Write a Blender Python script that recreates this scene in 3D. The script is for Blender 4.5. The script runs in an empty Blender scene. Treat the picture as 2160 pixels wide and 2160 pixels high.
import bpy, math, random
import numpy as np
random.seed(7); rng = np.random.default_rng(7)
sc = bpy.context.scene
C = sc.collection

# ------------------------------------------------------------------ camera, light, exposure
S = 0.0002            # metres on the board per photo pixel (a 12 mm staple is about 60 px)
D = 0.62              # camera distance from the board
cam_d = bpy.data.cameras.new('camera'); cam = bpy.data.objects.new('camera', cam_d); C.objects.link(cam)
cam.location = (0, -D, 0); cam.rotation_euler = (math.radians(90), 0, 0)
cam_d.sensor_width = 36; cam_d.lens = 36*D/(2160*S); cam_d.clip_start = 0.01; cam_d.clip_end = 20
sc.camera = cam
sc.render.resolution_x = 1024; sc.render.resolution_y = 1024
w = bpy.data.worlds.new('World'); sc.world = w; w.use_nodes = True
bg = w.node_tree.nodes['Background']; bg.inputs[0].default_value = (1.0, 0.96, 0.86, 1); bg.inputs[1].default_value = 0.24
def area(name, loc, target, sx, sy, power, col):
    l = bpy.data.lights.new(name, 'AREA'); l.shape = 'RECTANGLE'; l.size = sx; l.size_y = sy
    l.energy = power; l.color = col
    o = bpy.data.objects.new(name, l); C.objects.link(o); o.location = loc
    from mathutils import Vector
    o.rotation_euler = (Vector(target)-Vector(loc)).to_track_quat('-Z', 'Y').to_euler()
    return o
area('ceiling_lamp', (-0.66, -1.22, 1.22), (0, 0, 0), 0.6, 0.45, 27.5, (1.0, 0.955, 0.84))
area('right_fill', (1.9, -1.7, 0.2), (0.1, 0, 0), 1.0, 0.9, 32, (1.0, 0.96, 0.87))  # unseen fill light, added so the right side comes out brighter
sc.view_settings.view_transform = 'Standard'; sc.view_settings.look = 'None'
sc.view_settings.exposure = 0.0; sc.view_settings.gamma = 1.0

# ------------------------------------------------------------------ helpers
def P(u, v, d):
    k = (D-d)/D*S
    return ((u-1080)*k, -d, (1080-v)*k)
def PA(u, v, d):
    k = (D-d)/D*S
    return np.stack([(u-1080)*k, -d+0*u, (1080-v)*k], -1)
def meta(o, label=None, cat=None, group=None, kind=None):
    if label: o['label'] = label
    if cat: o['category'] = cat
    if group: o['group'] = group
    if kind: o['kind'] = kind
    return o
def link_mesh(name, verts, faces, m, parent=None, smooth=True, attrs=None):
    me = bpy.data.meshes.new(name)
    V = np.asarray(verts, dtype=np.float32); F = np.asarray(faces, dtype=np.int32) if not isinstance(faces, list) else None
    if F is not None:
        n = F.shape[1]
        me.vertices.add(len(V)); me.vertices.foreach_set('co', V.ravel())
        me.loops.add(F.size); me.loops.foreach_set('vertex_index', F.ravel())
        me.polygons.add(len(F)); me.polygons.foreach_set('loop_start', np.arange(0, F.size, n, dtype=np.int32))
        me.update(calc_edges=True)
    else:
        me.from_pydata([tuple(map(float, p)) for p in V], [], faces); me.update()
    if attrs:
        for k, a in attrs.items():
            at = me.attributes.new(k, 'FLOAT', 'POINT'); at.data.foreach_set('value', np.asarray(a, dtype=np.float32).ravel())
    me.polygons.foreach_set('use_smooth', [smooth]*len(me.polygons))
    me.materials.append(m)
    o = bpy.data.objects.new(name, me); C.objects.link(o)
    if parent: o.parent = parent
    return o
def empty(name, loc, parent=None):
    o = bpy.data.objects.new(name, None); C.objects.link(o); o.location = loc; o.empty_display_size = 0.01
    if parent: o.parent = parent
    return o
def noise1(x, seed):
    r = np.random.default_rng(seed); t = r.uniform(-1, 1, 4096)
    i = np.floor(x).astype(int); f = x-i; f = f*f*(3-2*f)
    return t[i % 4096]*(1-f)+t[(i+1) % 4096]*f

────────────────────

EXERCISE PROMPT:
Your task is to quote the lines above, beginning with the first and ending with the one that holds "C = sc.collection".

TASK RESPONSE:
Write a Blender Python script that recreates this scene in 3D. The script is for Blender 4.5. The script runs in an empty Blender scene. Treat the picture as 2160 pixels wide and 2160 pixels high.
import bpy, math, random
import numpy as np
random.seed(7); rng = np.random.default_rng(7)
sc = bpy.context.scene
C = sc.collection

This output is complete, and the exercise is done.